I was soo close to having a meltdown in kitchen. The cook was trying to talk me down from like full-on screaming. It was just so incredibly hectic, one of the worst shifts I've worked so far and totally unexpected since it was a Thursday night. I didn't even realize how upset I was until Brad walked in around 9 and I ran to go hug him. I thought I was going to burst into tears right then and there, but having him around made things better. It slowly started to die down, the girl I was working with who was driving me crazy left early, and I had a moment to clean the damn place. It ended up taking me an hour after closing to finish, and the cook had left, so Brad and I had a couple of drinks in the dark bar and just talked for awhile. We're thinking of going to Florida this December, and Mont Tremblant for snowboarding with my family this February!

It was so nice having the place to ourselves, and I thanked him over and over again for being the best boyfriend ever and helping me out with closing. We went back to my house afterwards to "watch a movie", but of course we didn't watch the movie and just fooled around instead. We fell asleep right after and slept until 7 this morning. Now he's gone, and I'm just getting ready for a day of tanning and shopping with my friend. Her birthday was a couple days ago, so I think we're going to go out later to celebrate it!

Hopefully I'll get to see Bradley again after work tomorrow night or Sunday... and maybe if Victoria's Secret is finally open I can buy a surprise for him today!
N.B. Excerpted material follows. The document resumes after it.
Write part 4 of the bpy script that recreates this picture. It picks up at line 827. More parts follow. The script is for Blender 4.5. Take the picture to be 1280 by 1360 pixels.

Wednesday, October 7, 2009

I Love Booty Calls

Bradley called me yesterday afternoon to make plans for the night. We went out for dinner, smoked a joint and went to see Zombieland. It was funny but then I got scared and I wished he was there to sleep next to. So Brad was helping his parents out at home today and dropped by while he was in town picking something up. He scared the absolute crap out of me at my bedroom door!!! Then we did it from my kitchen back to my room, and he left an hour later :) I'm leaving for work now, same shift tomorrow, maybe another surprise afternoon visit? It was so worth it.

Sunday, October 4, 2009

Seriously Sucks

Last night Brad started ranting basically about what is posted below. He doesn't want to grow up or think about the future because it's depressing, and I'm like the polar opposite. He's not sure he's cool about his brother moving out or his friend getting engaged, and I'm totally psyched! He doesn't believe in marriage, and I do. I don't know if it's the priest and paper thing or the commitment thing he has a problem with. Either way, he doesn't think about me in his future, or the future period. It would be different if he lived day by day to the fullest, but I feel like we're both just biding time right now, so it's like he's not living for today or tomorrow.

I don't like that I can't talk about our future together because it "freaks him out". I'm NOT one of those naive girls who thinks "together forever" but when I picture going to school, I picture him at my homecoming and visiting me on weekends. When I picture moving out, I wonder what it would be like to have him as my roommate. When I imagine getting married, as every girl does once in awhile, I definitely don't see a blank face as my fiance. Of course it's Brad, why wouldn't it be? I love him now, so I want him then. It doesn't mean things won't change down the road. People drift apart, make mistakes, fall out of love. All you can do is close your eyes and hope for the best.

It bothers me that he's soo logical and refuses to think that far ahead because who knows what will change... Where's the fun in that? I reeeally don't want to think about all of this. He loves me. We're young. Go with the flow. I think I'm okay with that, but there's that little nagging voice that's like, what happens if in five years we're still together and he still doesn't want to grow up? Then I'm screwed!

Friday, October 2, 2009

Fun Week Of No Work...Now What?

So it has been made official, I quit my job and have had one of the most relaxing weeks in a long while. Since I didn't have anything to really do during the days, I have been going over to Emily's house in the morning and crawling into bed with her while she is still asleep. We will usually sleep until about 1:30pm, wake up and take advantage of the empty house. It is too bad that this lifestyle couldn't be permanent because that would just be awesome, but eventually the money would run out and then what? I just think it is such bullshit that we get to the age of 5 and start school, and at the end of grade 12 it is one of two options: Go to college/university and get a further education to hopefully get a better job, or start working right away. I personally chose the first option, but then after three months realized how much I actually hated school, so I came home and worked. I went through a couple of jobs before I went to work with my buddy at a landscaping company, which is the job that I just quit. So here I am, feeling like I am staring at a blank wall, not sure what to do next. I want to be able to live my own life without some boss telling me what to do or having to worry about money. I want to be living in a nice house with nice things, able to travel anywhere and anytime I wanted. Guess what you need to do that? Money. Guess what you need to do to get money? Work. Seems unfair to me that we don't get to live our own lives until we retire at an age when we don't have the same energy we used to. Unless you win the lottery or have some setup ready for you that most people would never get, we are stuck in this rat race along with everyone else. I guess some people are happy with their jobs, but that is a small percentage. I am one of those people who would be happiest making lots of money while not working, and I don't think too many people in the world would disagree. So now, my plans for the future, I am going to get my real-estate license and work my ass off for the next little while. My parents have done well for themselves in this business and they are pretty much retired at a fairly young age. Thing is, they didn't start as young as I am about to, so I am hoping to make the money I want and be able to retire in time to live my own life.
Alright, enough ranting for tonight. I'm going to crawl into bed with Em whose sleeping over tonight and already asleep.